_Instructions for the task:_ Retype each line of the listing below, from the first through the one holding "COL = S.collection", with no other lines.

_Dataset section:_
-*-*-
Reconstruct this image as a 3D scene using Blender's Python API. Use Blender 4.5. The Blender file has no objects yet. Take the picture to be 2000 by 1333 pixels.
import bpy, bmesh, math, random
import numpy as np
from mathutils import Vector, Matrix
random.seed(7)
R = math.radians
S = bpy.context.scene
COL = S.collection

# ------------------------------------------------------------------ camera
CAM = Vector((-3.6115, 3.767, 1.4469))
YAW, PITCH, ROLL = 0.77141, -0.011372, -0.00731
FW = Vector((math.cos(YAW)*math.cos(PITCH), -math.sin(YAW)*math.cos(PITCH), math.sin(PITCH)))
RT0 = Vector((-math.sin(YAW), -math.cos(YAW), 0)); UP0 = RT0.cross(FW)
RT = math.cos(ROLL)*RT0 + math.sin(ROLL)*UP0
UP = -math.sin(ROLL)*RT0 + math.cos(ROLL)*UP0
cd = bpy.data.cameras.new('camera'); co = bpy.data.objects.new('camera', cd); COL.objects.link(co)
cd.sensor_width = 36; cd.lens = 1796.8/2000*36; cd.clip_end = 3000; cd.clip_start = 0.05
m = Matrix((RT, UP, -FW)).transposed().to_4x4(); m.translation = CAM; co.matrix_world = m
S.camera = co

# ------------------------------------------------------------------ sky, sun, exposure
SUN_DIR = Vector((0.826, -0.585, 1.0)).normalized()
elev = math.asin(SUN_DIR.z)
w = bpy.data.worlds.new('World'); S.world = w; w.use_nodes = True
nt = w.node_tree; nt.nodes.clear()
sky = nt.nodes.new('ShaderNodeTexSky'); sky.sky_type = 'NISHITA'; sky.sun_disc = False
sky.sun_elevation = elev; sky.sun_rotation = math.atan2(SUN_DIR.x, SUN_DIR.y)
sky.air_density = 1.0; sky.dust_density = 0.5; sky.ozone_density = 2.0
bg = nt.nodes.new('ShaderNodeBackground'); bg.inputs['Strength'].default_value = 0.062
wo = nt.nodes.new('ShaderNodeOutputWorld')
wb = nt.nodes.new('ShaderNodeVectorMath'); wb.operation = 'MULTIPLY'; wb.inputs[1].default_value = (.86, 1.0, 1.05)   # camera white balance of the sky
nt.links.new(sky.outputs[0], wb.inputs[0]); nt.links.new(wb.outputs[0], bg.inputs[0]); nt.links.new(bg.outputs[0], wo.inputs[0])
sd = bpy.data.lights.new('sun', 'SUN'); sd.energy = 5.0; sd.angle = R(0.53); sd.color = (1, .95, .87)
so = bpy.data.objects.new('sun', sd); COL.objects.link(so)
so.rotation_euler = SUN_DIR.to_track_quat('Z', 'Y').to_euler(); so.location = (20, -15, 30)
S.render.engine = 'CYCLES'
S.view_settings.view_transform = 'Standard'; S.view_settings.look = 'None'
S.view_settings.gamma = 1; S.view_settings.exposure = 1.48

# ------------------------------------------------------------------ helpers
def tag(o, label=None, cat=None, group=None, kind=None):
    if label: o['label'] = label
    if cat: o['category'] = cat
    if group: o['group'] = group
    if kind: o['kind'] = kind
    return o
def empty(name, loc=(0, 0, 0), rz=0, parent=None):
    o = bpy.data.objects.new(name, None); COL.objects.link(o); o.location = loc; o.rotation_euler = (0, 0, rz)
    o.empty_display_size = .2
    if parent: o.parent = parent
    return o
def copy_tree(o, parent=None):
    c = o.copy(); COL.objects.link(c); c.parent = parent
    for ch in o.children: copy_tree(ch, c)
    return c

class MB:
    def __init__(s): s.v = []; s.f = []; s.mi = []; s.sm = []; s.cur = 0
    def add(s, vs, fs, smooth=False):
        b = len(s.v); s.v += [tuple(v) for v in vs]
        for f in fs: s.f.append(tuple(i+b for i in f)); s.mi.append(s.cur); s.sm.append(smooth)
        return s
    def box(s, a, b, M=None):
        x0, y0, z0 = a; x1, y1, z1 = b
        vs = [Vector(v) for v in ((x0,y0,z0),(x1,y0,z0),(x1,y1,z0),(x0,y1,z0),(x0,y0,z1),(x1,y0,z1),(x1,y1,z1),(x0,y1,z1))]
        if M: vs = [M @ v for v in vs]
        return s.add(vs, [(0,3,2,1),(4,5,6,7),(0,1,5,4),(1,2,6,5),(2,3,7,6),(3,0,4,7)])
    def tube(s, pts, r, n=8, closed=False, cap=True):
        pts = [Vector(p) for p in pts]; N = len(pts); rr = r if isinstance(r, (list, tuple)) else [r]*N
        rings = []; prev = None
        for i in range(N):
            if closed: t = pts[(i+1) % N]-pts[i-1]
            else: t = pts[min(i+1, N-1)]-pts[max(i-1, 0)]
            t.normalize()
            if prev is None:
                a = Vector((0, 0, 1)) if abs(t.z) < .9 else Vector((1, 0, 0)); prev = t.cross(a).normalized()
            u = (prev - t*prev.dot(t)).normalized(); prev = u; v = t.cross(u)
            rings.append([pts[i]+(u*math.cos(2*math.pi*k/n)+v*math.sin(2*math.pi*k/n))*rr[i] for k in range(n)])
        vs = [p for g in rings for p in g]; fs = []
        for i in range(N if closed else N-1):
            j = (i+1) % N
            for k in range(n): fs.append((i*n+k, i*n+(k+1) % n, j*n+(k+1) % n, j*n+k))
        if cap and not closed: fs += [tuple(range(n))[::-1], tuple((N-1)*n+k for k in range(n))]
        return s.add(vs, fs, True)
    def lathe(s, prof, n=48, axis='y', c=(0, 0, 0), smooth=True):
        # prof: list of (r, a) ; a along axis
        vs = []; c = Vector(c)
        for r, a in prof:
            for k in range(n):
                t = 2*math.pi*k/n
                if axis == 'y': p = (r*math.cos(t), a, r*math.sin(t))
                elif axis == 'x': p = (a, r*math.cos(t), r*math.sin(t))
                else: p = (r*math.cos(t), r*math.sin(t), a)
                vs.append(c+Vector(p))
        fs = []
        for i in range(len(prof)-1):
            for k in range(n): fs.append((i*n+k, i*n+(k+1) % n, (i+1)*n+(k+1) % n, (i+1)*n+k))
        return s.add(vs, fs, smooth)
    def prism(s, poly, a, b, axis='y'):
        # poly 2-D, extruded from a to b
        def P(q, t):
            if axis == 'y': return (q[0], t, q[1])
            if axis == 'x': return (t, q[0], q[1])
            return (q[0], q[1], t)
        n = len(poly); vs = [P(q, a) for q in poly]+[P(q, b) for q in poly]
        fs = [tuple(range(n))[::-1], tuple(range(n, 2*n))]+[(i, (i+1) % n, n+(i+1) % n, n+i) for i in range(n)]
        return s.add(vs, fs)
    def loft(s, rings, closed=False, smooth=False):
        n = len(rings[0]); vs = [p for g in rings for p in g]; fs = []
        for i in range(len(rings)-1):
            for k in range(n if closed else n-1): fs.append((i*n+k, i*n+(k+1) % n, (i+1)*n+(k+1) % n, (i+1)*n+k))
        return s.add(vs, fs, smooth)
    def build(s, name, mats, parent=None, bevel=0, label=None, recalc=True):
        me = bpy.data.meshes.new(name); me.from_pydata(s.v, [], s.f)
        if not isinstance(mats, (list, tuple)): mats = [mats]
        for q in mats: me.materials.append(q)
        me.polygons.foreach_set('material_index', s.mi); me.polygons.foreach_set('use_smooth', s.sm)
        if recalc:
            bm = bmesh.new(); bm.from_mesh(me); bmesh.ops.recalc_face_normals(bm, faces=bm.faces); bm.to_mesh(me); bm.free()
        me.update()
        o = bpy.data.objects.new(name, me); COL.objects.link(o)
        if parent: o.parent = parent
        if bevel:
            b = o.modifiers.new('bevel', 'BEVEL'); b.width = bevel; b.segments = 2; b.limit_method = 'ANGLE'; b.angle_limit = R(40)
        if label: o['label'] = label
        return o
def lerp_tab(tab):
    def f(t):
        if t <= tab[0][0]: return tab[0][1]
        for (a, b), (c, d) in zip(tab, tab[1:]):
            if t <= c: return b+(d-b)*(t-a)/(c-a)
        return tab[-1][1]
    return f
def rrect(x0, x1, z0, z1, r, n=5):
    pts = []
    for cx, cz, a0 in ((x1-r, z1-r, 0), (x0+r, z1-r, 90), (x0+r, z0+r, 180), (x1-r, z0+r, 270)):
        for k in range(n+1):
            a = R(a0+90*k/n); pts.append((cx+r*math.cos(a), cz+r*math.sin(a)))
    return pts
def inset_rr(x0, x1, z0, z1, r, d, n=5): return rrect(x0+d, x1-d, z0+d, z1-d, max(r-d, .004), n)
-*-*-
_Task solution:_
Reconstruct this image as a 3D scene using Blender's Python API. Use Blender 4.5. The Blender file has no objects yet. Take the picture to be 2000 by 1333 pixels.
import bpy, bmesh, math, random
import numpy as np
from mathutils import Vector, Matrix
random.seed(7)
R = math.radians
S = bpy.context.scene
COL = S.collection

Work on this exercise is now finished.